I just figured out how you can do that by using the parse_str php built-in function.
From the php.ini documentation:
; List of separator(s) used by PHP to parse input URLs into variables.
; PHP's default setting is "&".
; NOTE: Every character in this directive is considered as separator!
; http://php.net/arg-separator.input
; Example:
;arg_separator.input = ";&"
So, if you do this:
ini_set('arg_separator.input', ';&');
The parse_str should explode query arguments both on ; and &. This shouldn't affect in any way the filling of $_GET and $_POST since they are loaded before your code execution.
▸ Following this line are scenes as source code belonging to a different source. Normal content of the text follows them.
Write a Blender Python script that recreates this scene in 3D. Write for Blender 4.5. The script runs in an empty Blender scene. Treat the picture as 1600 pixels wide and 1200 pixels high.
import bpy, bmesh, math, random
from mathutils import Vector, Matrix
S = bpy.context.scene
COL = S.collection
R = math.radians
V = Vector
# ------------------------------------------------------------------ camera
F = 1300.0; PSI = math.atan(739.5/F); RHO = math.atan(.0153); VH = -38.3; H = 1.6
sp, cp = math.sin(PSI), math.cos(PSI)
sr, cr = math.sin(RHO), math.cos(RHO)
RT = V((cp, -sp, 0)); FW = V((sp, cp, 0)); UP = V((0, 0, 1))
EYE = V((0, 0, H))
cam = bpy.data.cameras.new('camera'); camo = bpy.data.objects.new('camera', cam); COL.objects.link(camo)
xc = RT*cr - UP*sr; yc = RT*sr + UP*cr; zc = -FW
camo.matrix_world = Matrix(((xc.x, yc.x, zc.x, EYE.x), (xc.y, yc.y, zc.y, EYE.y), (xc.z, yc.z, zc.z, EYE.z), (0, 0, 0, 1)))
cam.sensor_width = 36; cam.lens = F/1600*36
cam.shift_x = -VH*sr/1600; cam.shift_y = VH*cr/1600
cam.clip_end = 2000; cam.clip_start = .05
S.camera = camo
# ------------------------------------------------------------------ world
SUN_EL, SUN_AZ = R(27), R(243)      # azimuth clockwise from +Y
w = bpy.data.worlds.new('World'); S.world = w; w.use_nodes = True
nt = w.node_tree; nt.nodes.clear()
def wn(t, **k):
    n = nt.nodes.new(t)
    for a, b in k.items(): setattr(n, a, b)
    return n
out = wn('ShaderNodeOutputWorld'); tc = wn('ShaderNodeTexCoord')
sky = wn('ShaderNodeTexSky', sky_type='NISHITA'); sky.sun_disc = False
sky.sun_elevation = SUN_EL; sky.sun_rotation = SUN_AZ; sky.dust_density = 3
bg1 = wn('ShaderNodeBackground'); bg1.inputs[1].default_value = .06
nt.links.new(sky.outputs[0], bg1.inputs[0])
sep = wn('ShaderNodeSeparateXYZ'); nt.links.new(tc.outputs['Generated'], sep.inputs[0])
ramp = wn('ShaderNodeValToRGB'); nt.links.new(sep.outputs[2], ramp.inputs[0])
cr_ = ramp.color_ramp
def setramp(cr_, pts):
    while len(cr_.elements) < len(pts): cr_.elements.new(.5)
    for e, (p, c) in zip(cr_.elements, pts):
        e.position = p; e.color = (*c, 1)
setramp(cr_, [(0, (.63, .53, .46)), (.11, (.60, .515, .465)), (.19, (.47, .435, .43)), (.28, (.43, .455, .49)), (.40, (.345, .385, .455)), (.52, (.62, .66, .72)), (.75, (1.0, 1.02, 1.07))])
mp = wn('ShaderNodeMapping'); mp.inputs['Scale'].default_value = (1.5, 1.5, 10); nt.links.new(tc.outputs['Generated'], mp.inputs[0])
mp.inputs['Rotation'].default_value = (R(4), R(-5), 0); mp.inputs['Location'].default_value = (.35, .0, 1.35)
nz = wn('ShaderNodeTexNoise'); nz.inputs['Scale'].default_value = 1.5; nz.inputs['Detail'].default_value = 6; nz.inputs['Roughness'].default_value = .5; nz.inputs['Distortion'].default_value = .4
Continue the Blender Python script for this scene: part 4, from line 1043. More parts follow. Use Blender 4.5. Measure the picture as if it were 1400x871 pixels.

If you want to be sure you don't affect the behavior of any other function calling parse_str, you could use a function like this:
function my_parse_str($str, &$arr) {
$orig = ini_get('arg_separator.input');
ini_set('arg_separator.input', ';');
parse_str($str, $arr);
ini_set('arg_separator.input', $orig);
}
Two advantages over exploding on & and then on =:
- Maximum execution speed since the
parse_str() function is built-in
parse_str() also considers recursive splitting: a=1&a=2 -> array('a'=>array('1', '2')); or 'a[one]=1&a[two]=2' -> array('a'=>array('one'=>'1', 'two'=>'2')).
Update - performance benchmarking
I just run a test to compare the plain-php splitting vs parse_str(), on an array of 10000 query strings each made of 500 arguments. The my_parse_str() above took ~0.952 seconds, while the pure-php one (parseQueryString()) took ~4.25 seconds.
It would require a larger set of data to test exactly how much it is faster, but it's pretty clear which one wins :) (if you want the test data + scripts, I'll upload them somewhere, since the data file is 125MB).